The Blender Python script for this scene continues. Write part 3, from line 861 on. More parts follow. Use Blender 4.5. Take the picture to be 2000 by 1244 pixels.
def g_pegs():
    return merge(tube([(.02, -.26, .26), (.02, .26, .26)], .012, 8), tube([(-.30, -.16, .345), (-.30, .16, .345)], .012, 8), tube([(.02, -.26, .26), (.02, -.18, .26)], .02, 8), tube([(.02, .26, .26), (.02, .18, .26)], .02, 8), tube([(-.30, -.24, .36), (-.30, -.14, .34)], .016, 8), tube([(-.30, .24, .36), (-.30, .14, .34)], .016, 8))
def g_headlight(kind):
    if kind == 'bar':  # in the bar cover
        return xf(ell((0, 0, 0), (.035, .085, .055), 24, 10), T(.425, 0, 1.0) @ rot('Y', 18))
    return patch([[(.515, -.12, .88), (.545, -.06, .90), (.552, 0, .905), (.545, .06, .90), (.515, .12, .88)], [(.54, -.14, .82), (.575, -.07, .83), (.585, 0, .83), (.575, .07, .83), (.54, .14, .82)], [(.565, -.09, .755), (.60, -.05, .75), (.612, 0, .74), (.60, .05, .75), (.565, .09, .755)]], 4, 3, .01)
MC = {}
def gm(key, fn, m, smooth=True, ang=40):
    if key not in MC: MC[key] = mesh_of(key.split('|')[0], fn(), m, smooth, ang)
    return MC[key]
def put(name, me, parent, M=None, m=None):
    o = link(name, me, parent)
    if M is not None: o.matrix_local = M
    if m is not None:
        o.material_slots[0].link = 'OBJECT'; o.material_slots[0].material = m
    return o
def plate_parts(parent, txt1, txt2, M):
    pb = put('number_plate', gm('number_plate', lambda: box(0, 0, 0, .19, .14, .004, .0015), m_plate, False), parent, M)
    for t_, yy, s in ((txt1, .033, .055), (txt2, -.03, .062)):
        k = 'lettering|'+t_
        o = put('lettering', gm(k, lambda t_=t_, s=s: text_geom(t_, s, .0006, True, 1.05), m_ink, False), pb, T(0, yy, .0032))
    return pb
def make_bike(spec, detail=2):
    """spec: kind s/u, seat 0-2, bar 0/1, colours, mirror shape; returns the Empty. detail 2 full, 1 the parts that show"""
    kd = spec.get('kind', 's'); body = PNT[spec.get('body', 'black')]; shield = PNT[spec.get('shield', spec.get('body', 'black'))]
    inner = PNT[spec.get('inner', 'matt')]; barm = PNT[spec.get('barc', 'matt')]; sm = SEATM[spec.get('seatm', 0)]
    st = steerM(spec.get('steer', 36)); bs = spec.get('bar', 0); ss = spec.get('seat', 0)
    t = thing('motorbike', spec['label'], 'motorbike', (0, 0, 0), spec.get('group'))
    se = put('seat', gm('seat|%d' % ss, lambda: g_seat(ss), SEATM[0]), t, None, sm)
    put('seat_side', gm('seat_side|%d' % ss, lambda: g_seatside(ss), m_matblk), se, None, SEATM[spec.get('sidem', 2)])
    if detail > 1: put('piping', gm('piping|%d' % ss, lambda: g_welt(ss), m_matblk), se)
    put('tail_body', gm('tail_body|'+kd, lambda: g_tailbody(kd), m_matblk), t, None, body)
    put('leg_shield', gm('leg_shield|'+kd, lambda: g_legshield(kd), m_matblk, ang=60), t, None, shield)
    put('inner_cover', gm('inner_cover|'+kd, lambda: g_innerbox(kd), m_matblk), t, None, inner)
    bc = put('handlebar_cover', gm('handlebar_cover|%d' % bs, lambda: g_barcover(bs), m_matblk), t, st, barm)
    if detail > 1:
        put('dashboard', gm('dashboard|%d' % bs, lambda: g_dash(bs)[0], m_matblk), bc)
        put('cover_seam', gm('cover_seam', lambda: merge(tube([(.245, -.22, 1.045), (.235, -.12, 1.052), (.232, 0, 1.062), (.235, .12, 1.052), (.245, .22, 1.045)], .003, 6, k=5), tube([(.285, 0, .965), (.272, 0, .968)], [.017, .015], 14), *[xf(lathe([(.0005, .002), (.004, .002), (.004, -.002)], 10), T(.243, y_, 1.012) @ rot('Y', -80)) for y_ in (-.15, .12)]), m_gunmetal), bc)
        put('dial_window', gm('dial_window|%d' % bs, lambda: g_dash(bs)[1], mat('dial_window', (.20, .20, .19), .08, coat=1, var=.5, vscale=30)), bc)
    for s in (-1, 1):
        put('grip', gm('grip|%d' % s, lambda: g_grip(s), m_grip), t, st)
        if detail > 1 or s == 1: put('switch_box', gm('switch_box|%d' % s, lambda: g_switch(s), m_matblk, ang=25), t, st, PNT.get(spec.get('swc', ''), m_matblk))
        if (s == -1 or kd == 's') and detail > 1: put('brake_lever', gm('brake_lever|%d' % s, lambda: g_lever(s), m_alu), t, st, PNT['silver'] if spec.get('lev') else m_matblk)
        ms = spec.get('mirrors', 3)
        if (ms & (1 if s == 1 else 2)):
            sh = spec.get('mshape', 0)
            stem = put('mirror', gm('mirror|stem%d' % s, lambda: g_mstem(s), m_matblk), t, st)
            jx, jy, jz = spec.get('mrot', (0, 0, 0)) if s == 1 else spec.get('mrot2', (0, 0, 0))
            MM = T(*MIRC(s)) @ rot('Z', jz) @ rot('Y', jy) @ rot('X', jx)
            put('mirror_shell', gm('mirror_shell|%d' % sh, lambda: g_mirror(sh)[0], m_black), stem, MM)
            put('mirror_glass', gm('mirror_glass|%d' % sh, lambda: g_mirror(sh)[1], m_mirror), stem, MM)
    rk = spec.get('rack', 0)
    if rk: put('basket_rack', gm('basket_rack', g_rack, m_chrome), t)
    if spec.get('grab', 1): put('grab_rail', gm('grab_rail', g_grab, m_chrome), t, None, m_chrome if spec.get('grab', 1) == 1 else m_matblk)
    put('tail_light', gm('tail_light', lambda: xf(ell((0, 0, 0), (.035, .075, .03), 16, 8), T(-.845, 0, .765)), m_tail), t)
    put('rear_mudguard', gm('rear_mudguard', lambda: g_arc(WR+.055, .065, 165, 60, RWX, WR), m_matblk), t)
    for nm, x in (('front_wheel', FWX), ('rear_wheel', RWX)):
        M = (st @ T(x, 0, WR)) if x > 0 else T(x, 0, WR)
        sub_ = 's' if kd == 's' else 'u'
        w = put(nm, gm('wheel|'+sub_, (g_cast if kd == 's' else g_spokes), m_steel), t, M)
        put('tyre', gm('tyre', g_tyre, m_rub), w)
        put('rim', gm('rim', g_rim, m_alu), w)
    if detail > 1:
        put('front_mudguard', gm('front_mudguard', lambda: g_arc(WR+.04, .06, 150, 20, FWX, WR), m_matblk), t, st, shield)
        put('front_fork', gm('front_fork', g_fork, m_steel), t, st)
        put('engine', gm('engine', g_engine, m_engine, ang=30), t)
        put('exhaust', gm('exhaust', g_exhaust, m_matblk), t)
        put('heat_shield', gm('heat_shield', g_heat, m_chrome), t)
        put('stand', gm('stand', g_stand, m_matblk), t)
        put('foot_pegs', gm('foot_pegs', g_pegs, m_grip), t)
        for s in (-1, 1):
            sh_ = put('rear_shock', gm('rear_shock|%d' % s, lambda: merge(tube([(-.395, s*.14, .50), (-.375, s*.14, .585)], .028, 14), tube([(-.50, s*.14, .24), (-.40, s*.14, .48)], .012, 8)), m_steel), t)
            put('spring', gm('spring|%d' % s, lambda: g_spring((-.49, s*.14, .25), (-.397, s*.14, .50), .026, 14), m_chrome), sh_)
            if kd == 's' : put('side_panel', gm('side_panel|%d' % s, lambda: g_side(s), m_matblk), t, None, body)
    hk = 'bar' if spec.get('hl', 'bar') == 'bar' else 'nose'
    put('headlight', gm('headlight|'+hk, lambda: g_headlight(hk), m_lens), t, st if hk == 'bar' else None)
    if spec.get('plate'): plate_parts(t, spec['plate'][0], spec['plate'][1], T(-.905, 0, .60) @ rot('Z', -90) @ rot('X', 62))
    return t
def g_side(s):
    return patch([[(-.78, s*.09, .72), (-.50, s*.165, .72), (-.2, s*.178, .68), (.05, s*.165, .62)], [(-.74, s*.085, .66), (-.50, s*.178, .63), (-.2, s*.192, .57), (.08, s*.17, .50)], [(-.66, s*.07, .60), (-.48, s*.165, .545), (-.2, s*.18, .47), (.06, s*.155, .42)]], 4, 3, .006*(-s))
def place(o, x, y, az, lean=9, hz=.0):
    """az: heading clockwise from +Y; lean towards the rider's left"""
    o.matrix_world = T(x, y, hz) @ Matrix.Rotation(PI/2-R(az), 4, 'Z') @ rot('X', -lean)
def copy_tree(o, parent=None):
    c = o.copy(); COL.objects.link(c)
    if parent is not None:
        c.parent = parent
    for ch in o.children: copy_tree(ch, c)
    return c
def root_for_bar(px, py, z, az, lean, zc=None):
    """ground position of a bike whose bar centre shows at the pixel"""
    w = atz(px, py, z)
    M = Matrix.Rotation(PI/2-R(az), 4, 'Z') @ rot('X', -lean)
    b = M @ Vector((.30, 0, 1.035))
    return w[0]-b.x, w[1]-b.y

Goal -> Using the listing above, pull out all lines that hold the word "from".

Final result ->
The Blender Python script for this scene continues. Write part 3, from line 861 on. More parts follow. Use Blender 4.5. Take the picture to be 2000 by 1244 pixels.
    """az: heading clockwise from +Y; lean towards the rider's left"""